Wherever a line below holds the word "scene", copy that line.

— BEGIN —

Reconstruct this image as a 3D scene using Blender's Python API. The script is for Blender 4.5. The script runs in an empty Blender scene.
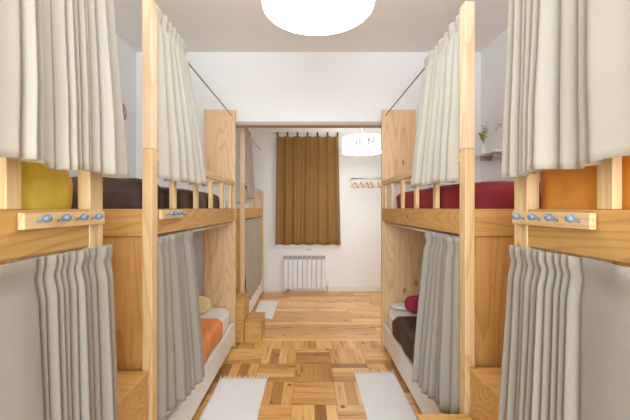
import bpy, bmesh, math, random
from mathutils import Vector, Matrix, noise
PI = math.pi
SC = bpy.context.scene
COL = SC.collection
random.seed(7)

# ------------------------------------------------------------------ camera, world, light, exposure
CAMZ, F = 1.5, 340.0
cam_d = bpy.data.cameras.new('camera')
cam_d.sensor_width = 36.0
cam_d.lens = F / 630.0 * 36.0
cam_d.shift_x = 6.5 / 630.0
cam_d.shift_y = -2.0 / 630.0
cam_d.clip_start = 0.02
cam = bpy.data.objects.new('camera', cam_d)
COL.objects.link(cam)
cam.location = (0, 0, CAMZ)
cam.rotation_euler = (PI / 2, 0, 0)
SC.camera = cam

world = bpy.data.worlds.new('world')
SC.world = world
world.use_nodes = True
world.node_tree.nodes['Background'].inputs[0].default_value = (0.82, 0.88, 1.0, 1)
world.node_tree.nodes['Background'].inputs[1].default_value = 1.2

def area(name, loc, rot, sx, sy, power, col):
    d = bpy.data.lights.new(name, 'AREA')
    d.shape = 'RECTANGLE'
    d.size, d.size_y, d.energy, d.color = sx, sy, power, col
    o = bpy.data.objects.new(name, d)
    COL.objects.link(o)
    o.location = loc
    o.rotation_euler = rot
    return o
# added fill light behind the camera, just inside the invented wall opening
area('rear_fill', (0, -2.42, 1.75), (PI / 2, 0, 0), 2.6, 1.9, 190, (0.81, 0.92, 1.0))
LAMP_NEAR = 9.0
LAMP_FAR = 16.5
SC.view_settings.view_transform = 'Standard'
SC.view_settings.look = 'None'
SC.view_settings.gamma = 1.0
SC.view_settings.use_curve_mapping = False
SC.view_settings.exposure = 0.10
SC.cycles.max_bounces = 10
SC.cycles.diffuse_bounces = 6
SC.cycles.sample_clamp_indirect = 6.0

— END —

_Response_:
Reconstruct this image as a 3D scene using Blender's Python API. The script is for Blender 4.5. The script runs in an empty Blender scene.
SC = bpy.context.scene